Navigation is one of those product surfaces people rarely talk about when it works well, and feel every day when it doesn’t.
As Yomly has grown, so has the sidebar. More tools, more permissions, more ways for managers and employees to get work done. But over time, that growth created friction in a place that should feel effortless. Items stacked higher. Labels became harder to scan. Finding the right destination started to take more attention than it should.
In customer conversations, we heard the same theme again and again: the navigation had become harder to read, harder to trust at a glance, and heavier than the rest of the product experience around it.
This release is our first step in solving that.
We rebuilt the left-hand navigation from the ground up using Yomly’s new design system, with a simple goal: make it easier to see, understand, and move.
- Navigation items are now larger and more legible.
- Second-level destinations appear in a hover menu instead of expanding inline, which keeps the sidebar compact and stable even for users with broad permissions.

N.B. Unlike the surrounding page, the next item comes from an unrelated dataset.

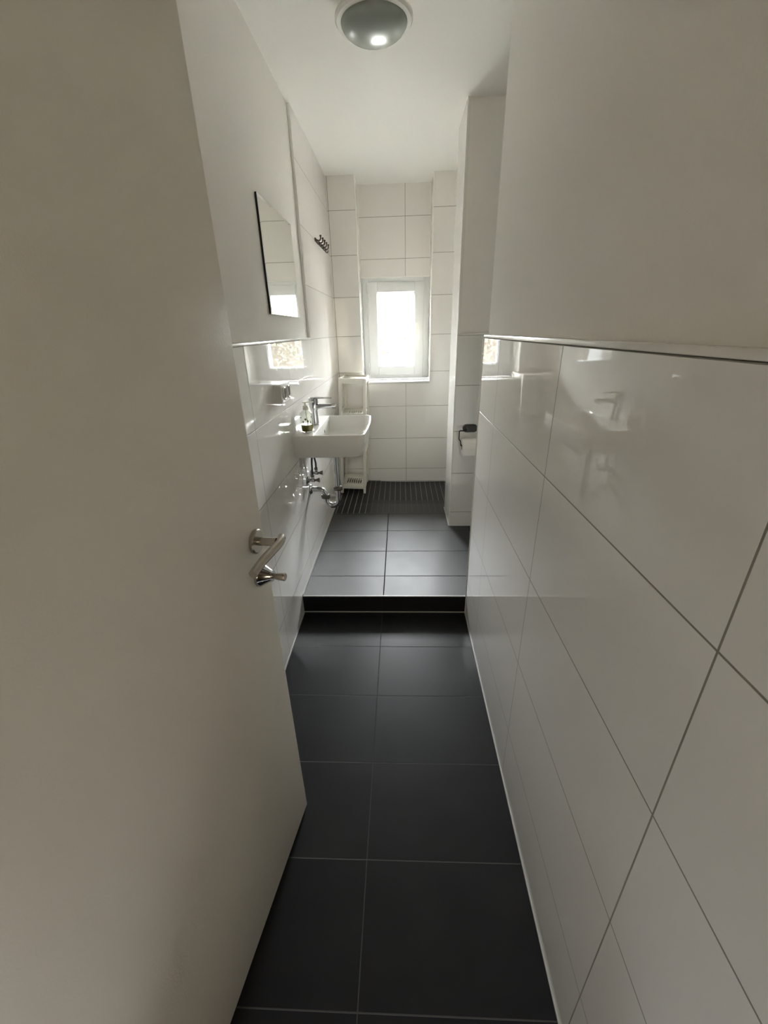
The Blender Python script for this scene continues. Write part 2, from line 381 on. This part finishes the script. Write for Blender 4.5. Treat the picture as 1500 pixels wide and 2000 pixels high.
# ------------------------------------------------------------------ outside the window
M['gravel'] = pbr('tan_gravel', (.50, .48, .44), .9, vary=.5, bscale=14, bump=.6)
M['twig'] = pbr('brown_twig', (.010, .0075, .005), .9)
M['leaf'] = pbr('yellow_green_leaf', (.028, .034, .012), .7)
M['dryleaf'] = pbr('dry_tan_leaf', (.055, .043, .030), .9)
M['hedge_core'] = pbr('dense_tan_twigs', (.026, .021, .015), .95, vary=.75, bscale=9)
b = nb(); box(b, -14, 14, 4.6, 40, -1.6, -1.5); struct(put(b, 'ground', M['gravel']), 'pale ground outside the window')
def shrub(name, cx, cy, hgt, wid, n, label):
    root = empty(name, (cx, cy, -1.5), label, 'shrub', 'shrubs outside the window')
    bs, bl = nb(), nb()
    for i in range(n):
        x = random.uniform(-wid, wid); y = random.uniform(-.35, .35)
        h1 = hgt * random.uniform(.45, 1.0) * (1 - .35 * abs(x) / wid)
        px, py = x, y; pts = [Vector((x * .6, y * .6, 0))]
        for k in range(1, 6):
            px += random.uniform(-.05, .05); py += random.uniform(-.04, .04)
            pts.append(Vector((px, py, h1 * k / 5)))
        tube(bs, pts, [.012 - .0017 * k for k in range(6)], 5)
        for k in range(26):
            t = random.uniform(.2, 1) * 5; j = min(4, int(t)); q = pts[j].lerp(pts[j + 1], t - j)
            q = q + Vector((random.uniform(-.09, .09), random.uniform(-.09, .09), random.uniform(-.05, .05)))
            a = Vector((random.uniform(-1, 1), random.uniform(-1, 1), random.uniform(-.3, 1))).normalized(); c = a.cross(Vector((random.random(), random.random(), .3))).normalized()
            s = random.uniform(.025, .05)
            bl.faces.new([bl.verts.new(p) for p in (q, q + a * s * .5 + c * s * .28, q + a * s * 1.1, q + a * s * .5 - c * s * .28)])
    put(bs, 'stem', M['twig'], root); f = put(bl, 'foliage', M['leaf'], root)
    return root
shrub('leafy_shrub', -.62, 7.0, 3.15, .34, 26, 'tall twiggy shrub outside, towards the left of the window')
shrub('leafy_shrub', .42, 6.9, 2.45, .30, 34, 'low green shrub outside at the right of the window')
b = nb()
# dense inner body of the hedge with a ragged top
nx_ = 120
top = [[Vector((-6 + 12.5 * i / nx_, 19.6 + 1.2 * j, 1.22 + .12 * math.sin(i * .9) + random.uniform(-.14, .14))) for j in range(2)] for i in range(nx_ + 1)]
tv = [[b.verts.new(p) for p in r] for r in top]; bv = [[b.verts.new((p.x, p.y, -1.5)) for p in r] for r in top]
for i in range(nx_):
    b.faces.new((tv[i][0], tv[i + 1][0], tv[i + 1][1], tv[i][1])); b.faces.new((bv[i][0], bv[i + 1][0], tv[i + 1][0], tv[i][0])); b.faces.new((tv[i][1], tv[i + 1][1], bv[i + 1][1], bv[i][1]))
for i in (0, nx_): b.faces.new((bv[i][0], tv[i][0], tv[i][1], bv[i][1]))
for f in b.faces: f.material_index = 3
for i in range(11000):
    x = random.uniform(-5.9, 6.4); y = random.uniform(19.2, 19.9)
    q = Vector((x, y, 1.5 + .10 * math.sin(x * 3.1) + .08 * math.sin(x * 11) - 2.8 * random.random() ** 1.6))
    a = Vector((random.uniform(-1, 1), random.uniform(-1, 1), random.uniform(-1, 1))).normalized(); c = a.cross(Vector((random.random(), random.random(), .3))).normalized()
    t = random.uniform(.08, .17)
    f = b.faces.new([b.verts.new(p) for p in (q, q + a * t * .5 + c * t * .32, q + a * t, q + a * t * .5 - c * t * .32)]); f.material_index = 1 if random.random() < .8 else 2
tag(put(b, 'hedge', [M['twig'], M['dryleaf'], M['leaf'], M['hedge_core']]), 'tan and green hedge seen faintly through the window glass', 'hedge', kind='stuff')

# ------------------------------------------------------------------ door leaf standing open at the left
P0 = Vector((-.325, .844, 0)); DD = Vector((-.16039607, -.98705273, 0)); NN = Vector((.98705273, -.16039607, 0))
DW = .83
door = bpy.data.objects.new('door_1', None); COL.objects.link(door); door.location = P0 + DD * DW
struct(door, 'white painted door leaf standing open at the left'); door.rotation_euler = (0, 0, math.atan2(-DD.y, -DD.x))
# local frame: x towards the free edge, y to the left face, z up ; right face at y = 0
ML = Matrix(((1, 0, 0, 0), (0, 1, 0, 0), (0, 0, 1, 0), (0, 0, 0, 1)))
b = nb(); box(b, 0, DW, 0.0, .040, .008, 2.035, .0022, 2); put(b, 'door_leaf', M['door'], door, True)
def dp(a, z, off): return Vector((DW - a, -off, z))
def rose(a, z, r, nm, mat, t=.009):
    b = nb(); lathe(b, [(0, -.001), (r, -.001), (r, t - .003), (r - .003, t), (0, t)], 44, frame_M(dp(a, z, 0), (0, -1, 0), (1, 0, 0)))
    return put(b, nm, mat, door, True)
hd = rose(.040, 1.032, .0285, 'handle_rose', M['steel'])
b = nb(); tube(b, [dp(.039, 1.032, .008), dp(.037, 1.032, .050)], .0098, 24)
put(b, 'handle_neck', M['steel'], hd, True)
b = nb(); pts = smooth_path([dp(.016, 1.034, .054), dp(.040, 1.0325, .059), dp(.075, 1.030, .057), (dp(.112, 1.026, .053)), dp(.153, 1.020, .052)], 8)
tube(b, pts, .0096, 24); put(b, 'handle_lever', M['steel'], hd, True)
b = nb(); lathe(b, [(0, -.001), (.0275, -.001), (.0275, .006), (.0255, .009), (.0135, .030), (.0125, .034), (0, .034)], 44, frame_M(dp(.045, .946, 0), (0, -1, 0), (1, 0, 0))); put(b, 'lock_rose', M['chrome'], door, True)
b = nb(); lathe(b, [(0, .034), (.0062, .034), (.0065, .040), (.0080, .042), (.0098, .062), (.0090, .064), (0, .064)], 10, frame_M(dp(.045, .946, 0), (0, -1, 0), (1, 0, 0))); put(b, 'thumb_turn', M['steel'], door, True, 30)
b = nb(); box(b, DW - .001, DW + .0008, .009, .031, .86, 1.12, .0004, 1); put(b, 'lock_plate', M['silver'], door)
for z in (.25, 1.78):
    b = nb(); tube(b, [(0 - .004, .046, z - .04), (0 - .004, .046, z + .04)], .0075, 16); put(b, 'hinge', M['steel'], door, True)

# ------------------------------------------------------------------ ceiling lamp
lc = Vector((-.087, 2.108, ZC))
lamp = empty('ceiling_lamp', lc, 'round ceiling lamp with a smoky glass dome in a white ring', 'ceiling lamp')
b = nb(); lathe(b, [(0, 0), (.118, 0), (.120, -.012), (.130, -.020), (.143, -.026), (.144, -.034), (.138, -.042), (.124, -.044), (.120, -.038), (0, -.036)], 72); put(b, 'lamp_ring', M['trimw'], lamp, True)
b = nb(); prof = [(.122 * math.cos(t), -.040 - .048 * math.sin(t)) for t in [k * math.pi / 2 / 12 for k in range(12)]] + [(0, -.088)]
lathe(b, prof, 72); put(b, 'lamp_shade', M['frost'], lamp, True, 80)

# ------------------------------------------------------------------ mirror, hooks, socket
mx0 = XL - .016
mir = empty('wall_mirror', (mx0, 2.25, 1.54), 'rectangular mirror with a dark side edge, hanging above the washbasin', 'mirror')
def wallM(y, z): return Matrix.Translation(Vector((0, -y, -z)))
b = nb(); box(b, .001, .009, 1.975 - 2.25, 2.535 - 2.25, 0, .438); mp = put(b, 'mirror_panel', M['medge'], mir)
b = nb(); y0, y1, z0, z1, bv = 1.975 - 2.25, 2.535 - 2.25, 0, .438, .012
A = [(.0092, y0, z0), (.0092, y1, z0), (.0092, y1, z1), (.0092, y0, z1)]; B = [(.0110, y0 + bv, z0 + bv), (.0110, y1 - bv, z0 + bv), (.0110, y1 - bv, z1 - bv), (.0110, y0 + bv, z1 - bv)]
loft(b, [A, B], False, True); put(b, 'mirror_glass', M['mirror'], mir)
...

The result is a navigation experience that feels lighter, calmer, and easier to scan without asking anyone to relearn where things live.

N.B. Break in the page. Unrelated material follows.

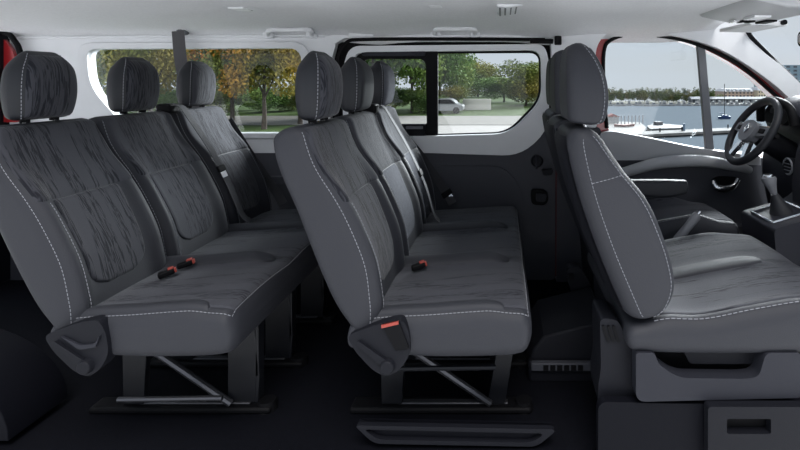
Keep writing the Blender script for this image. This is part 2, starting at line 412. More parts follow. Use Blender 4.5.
belt('black seat belt across the window place of the rearmost bench', [(tx-.03, 2.37, .99), (tx+.035, 2.385, 1.022), (tx+.085, 2.40, .95), (tx+.17, 2.42, .80), (tx+.245, 2.43, .64), (tx+.30, 2.44, .50), (tx+.33, 2.46, .46)],
     (0, 1, .0), BELT, tongue=.58, retr=(tx-.05, tx+.02, 2.34, 2.42, .985, 1.03))
tx = T2(-.60, 1.0)[0]
belt('grey and black seat belt across the window place of the middle bench', [(tx-.03, 2.37, .99), (tx+.035, 2.385, 1.022), (tx+.085, 2.40, .95), (tx+.165, 2.42, .80), (tx+.235, 2.43, .64), (tx+.275, 2.44, .50), (tx+.30, 2.46, .46)],
     (0, 1, .0), BELT, tongue=.60, retr=(tx-.05, tx+.02, 2.34, 2.42, .985, 1.03))
belt('black lap belt end at the door side of the middle bench', [(-.62, 2.835, .90), (-.48, 2.845, .75), (-.37, 2.85, .60), (-.30, 2.83, .50), (-.27, 2.80, .46)], (1, 0, .2), BELT, tongue=.7)
belt('black lap belt end at the wall side of the rearmost bench', [(-1.52, 2.835, .92), (-1.42, 2.845, .75), (-1.32, 2.85, .60), (-1.24, 2.83, .50), (-1.2, 2.80, .455)], (1, 0, .2), BELT)
# ---------------------------------------------------------------- front seats
FB = [(.372,.425,.46,.425),(.352,.47,.500,.462),(.325,.53,.516,.53),(.288,.62,.500,.615),(.255,.71,.468,.70),(.228,.79,.428,.785),
      (.208,.865,.372,.86),(.195,.93,.322,.935),(.188,.985,.285,1.0)]
def front_seat(label, y0, y1, n, dx=0, fabric_b=None):
    root = thing('front_seat', (.7+dx, (y0+y1)/2, .0), label, 'seat')
    w = (y1-y0)/n
    st = [(a+dx, b, c+dx, d) for a, b, c, d in FB]
    def bol(u, v): return .02*math.exp(-((abs(u)-.85)/.14)**2)*sm((v-.05)/.2)*sm((.8-v)/.3)-.05*(1-u*u)*sm((v-.05)/.2)*sm((.75-v)/.4)
    for i in range(n):
        a, b = y0+i*w+.003, y0+(i+1)*w-.003
        p = Pad(st, a, b, r=.05, r0=.05, r1=.06, bol=bol, wf=lambda v: 1-.12*sm((v-.7)/.3), corner=.9)
        bo = obj('backrest', p.mesh(), LEA, root)
        obj('backrest_fabric', p.patch(lambda v: (-.6, .6), .12, .94, .005), FAB_B, bo)
        stt(p.stitch([(-.95, .05+.01*k) for k in range(90)], r=.0013), bo)
        # seam round the rear edge of the side bolster and across below the shoulder
        q = []
        for k in range(80):
            v = .06+.011*k; fr = p.frame(v); c, dr, T, hw = fr; q.append(p.point(-hw-.0005, -T+.05, v, fr))
        stt(stitchline(q, None, .001), bo)
        q = []
        for k in range(14):
            fr = p.frame(.70+.004*k); c, dr, T, hw = fr; q.append(p.point(-hw-.0005, -T+.05+(2*T-.06)*k/13, .70+.004*k, fr))
        stt(stitchline(q, None, .0009), bo)
        sh = MB(); rows = []
        for k in range(24):
            v = .05+.90*k/23; fr = p.frame(v); c, dr, T, hw = fr
            rows.append([p.point((j/8*2-1)*(hw-.03), -T-.012*(1-abs(j/8*2-1)**4)-.001, v, fr) for j in range(9)])
        obj('back_shell', sh.grid(rows), PLD, bo, label='hard plastic back shell')
        hc = (a+b)/2; hx = .268+dx
        hst = [(hx-.058,1.005,hx+.035,.995),(hx-.064,1.03,hx+.052,1.03),(hx-.068,1.09,hx+.058,1.09),(hx-.068,1.15,hx+.050,1.15),(hx-.066,1.205,hx+.030,1.205),(hx-.058,1.255,hx-.005,1.262)]
        hp = Pad(hst, hc-.125, hc+.125, r=.035, r0=.03, r1=.03, wf=lambda v: 1-.36*max(0,(v-.4)/.6)**2.2, corner=.9, bol=lambda u, v: .006*(1-u*u))
        ho = obj('headrest', hp.mesh(nv=26, nf=20), LEA, root)
        obj('headrest_cover', hp.patch(lambda v: (-.84, .84), .05, .93, .004, nv=22), FAB_B, ho)
        sb = MB(); hp.stitch([(-.93, .04+.02*k) for k in range(47)], sb, r=.0013)
        obj('stitching', sb, STI, ho, smooth=False)
        for sy in (-.06, .06):
            obj('headrest_post', MB().tube([(hx-.0, hc+sy, .96), (hx-.01, hc+sy, 1.05)], .007, 10), CHR, ho, label='chrome post')
    cst = [(.37+dx,.335,.37+dx,.40),(.46+dx,.325,.46+dx,.415),(.60+dx,.322,.60+dx,.412),(.75+dx,.322,.75+dx,.440),(.90+dx,.325,.90+dx,.465),(1.02+dx,.335,1.02+dx,.472),(1.09+dx,.345,1.09+dx,.46)]
    hw = (y1-y0)/2
    def cb(u, v):
        y = (u+1)*hw; r = 0
        m = sm((v-.1)/.15)*sm((.82-v)/.2)
        for k in range(n+1):
            dd = abs(y-k*w); r += math.exp(-((dd-(.03 if k in (0, n) else 0))/.05)**2)*(.016 if n > 1 else .045)*m
        return r+.006*(1-abs(2*((y % w)/w)-1)**2)
    cp = Pad(cst, y0, y1, r=.04, r0=.05, r1=.06, bol=cb, corner=.9)
    cu = obj('seat_cushion', cp.mesh(nv=44, nf=40*n, nb=12), LEA, root)
    nn = 1/hw
    obj('cushion_fabric', cp.patch(lambda v: (-1+.045*nn, 1-.04*nn), .1, .95, .004, nu=40*n), FAB_C, cu, label='light ribbed fabric top')
    if n > 1:
        def loz(v):
            k = max(0, min(1, (.74-v)/.14)); h = .05*math.sqrt(max(.01, 1-(1-k)**2)); return ((w-h)*nn-1, (w+h)*nn-1)
        obj('side_wedge', cp.patch(loz, .1, .74, .008, nu=16), LEA, cu, label='raised plain leatherette wedge between two seats')
    sb = MB(); cp.stitch([(-1+.024*nn, .16+.01*k) for k in range(78)], sb, r=.0015, off=.002, dash=.012, gap=.005)
    obj('stitching', sb, STI, cu, smooth=False, label='pale dashed stitching')
    return root
fs = front_seat('front double passenger bench, nearest the camera, with grey fabric cushion and side stitching', 1.50, 2.24, 2)
# plinth with storage recess, on the bench
base = MB().prism(rpoly([(.40,.02,.01),(1.12,.02,.01),(1.12,.32,.02),(.40,.32,.02)]), 'y', 1.62, 2.22)
obj('seat_plinth', base, PLD, fs, bevel=.01)
D = 1.50
pl = obj('plinth_cover', MB().prism(px([(636,353,3),(655,353,4),(658,364,12),(678,378,12),(745,379,8),(759,377,8),(766,353,6),(800,353,3),(802,398,6),(636,402,10)], D), 'y', D, D+.05), PLM, fs, bevel=.005)
obj('storage_tray', MB().prism(px([(684,352,2),(758,352,2),(752,364,4),(690,364,4)], D+.05), 'y', D+.05, D+.10), PLD, pl, bevel=.004)
obj('storage_recess', MB().prism(px([(645,334,0),(776,334,0),(776,386,0),(645,386,0)], D+.10), 'y', D+.10, D+.11), BLK, pl)
ds = front_seat('single driver seat with armrest in front of the steering wheel, beyond the passenger bench', 2.37, 2.81, 1, dx=.03)
arm = Pad([(.36,.625,.36,.675),(.45,.62,.45,.685),(.60,.61,.60,.685),(.75,.605,.75,.685),(.845,.625,.845,.682)], 2.30, 2.36, r=.02, r0=.02, r1=.02)
ar = obj('armrest', arm.mesh(nf=8, nb=6), LEA_D, ds, label='fold-down padded armrest')
obj('driver_plinth', MB().prism(rpoly([(.45,.0,.01),(1.08,.0,.01),(1.10,.33,.02),(.42,.33,.02)]), 'y', 2.42, 2.78), PLD, ds, bevel=.01)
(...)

Just as important is what we did not change. We have kept the grouping and order of items familiar on purpose. Reorganizing navigation changes people’s habits, workflows, and sense of orientation. That is a bigger product decision, and one we believe should be made deliberately, with the right customer input behind it. This release is a readability improvement, not a restructure. It should feel immediately familiar, just more usable.
It is also the beginning of something bigger.
Over the next 18 months, this navigation release will serve as an early foundation for a broader relaunch of Yomly. We are rethinking the product experience layer by layer: clearer systems, more consistent interactions, stronger information hierarchy, and a design language that better reflects the kind of product Yomly is becoming.
This first release is intentionally focused and practical, but it points toward a larger ambition: a Yomly that feels more coherent, more modern, and more confident at every touchpoint.
Good product change does not always begin with a dramatic reinvention. Sometimes it begins by making an everyday interaction feel easier, quieter, and more considered. That is what this release is about.